No fashion without fire
AMSTERDAM - One man’s trash is another man’s treasure. This saying couldn’t be more appropriate for Kresse Wesling and James Henrit, the folks behind EaKo, a company that creates high-end fashion accessories from reclaimed materials, including old fire hoses.
Founded in the UK in 2007, EaKo is the latest in a line of businesses set up by serial greenpreneur Wesling. Following Bio-Supplies and Babaloo, which make environmentally friendly packaging and mother and baby products respectively, her most recent initiative takes landfill-bound, ‘redundant’ materials and transforms them into bags, belts, wallets, wash bags and other lifestyle products.
The main component of the products is decommissioned fire hoses – the hoses also lend their name to the line - which are gathered from fire brigades across the UK. But the company’s love of recycling doesn’t stop there. Scrap sail cloth and waste parachute silk find their way into the lining of bags and wallets, the stitching comes from old jute coffee sacks, while shoe boxes and fruit crates are repurposed for packaging.
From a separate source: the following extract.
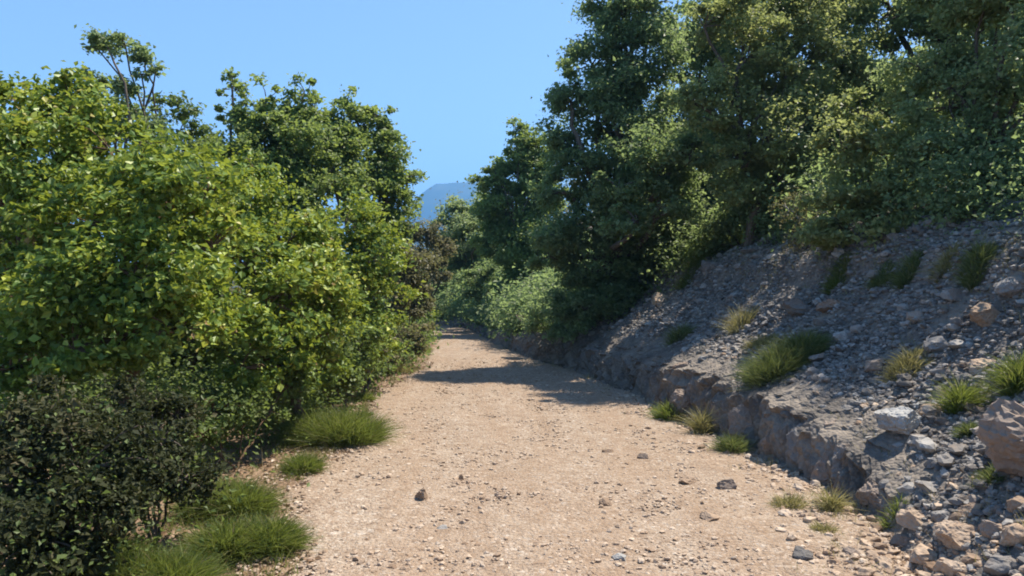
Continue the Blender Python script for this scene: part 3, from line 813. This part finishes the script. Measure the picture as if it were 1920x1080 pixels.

The fire hose line has been available in the Benelux since May 2009 through a distribution company of the same name. Caspar Wijers, who founded and directs Firehose Benelux with Jasper Henderson, sells the products through a webshop and 10 high-street outlets in the Netherlands.
In addition to growing sales of existing products, the pair is already working on their own line of children’s belts and bags as well as a sofa and chair, all made from old Dutch fire hoses.
“We eventually want to be a distribution and production company for different kinds of materials,” says Wijers. “So we’re also talking to…a company that makes conveyor belts. They have a lot of left-over materials, ranging from rubber to really nice plastic stuff.”
Firehose is still in its start-up phase and the directors currently work on the venture part time, but say they hope to become part of a larger – and fashionable - sustainability movement. “I don’t think sustainability per se is interesting,” says Wijers. “It also has to be nice to look at.”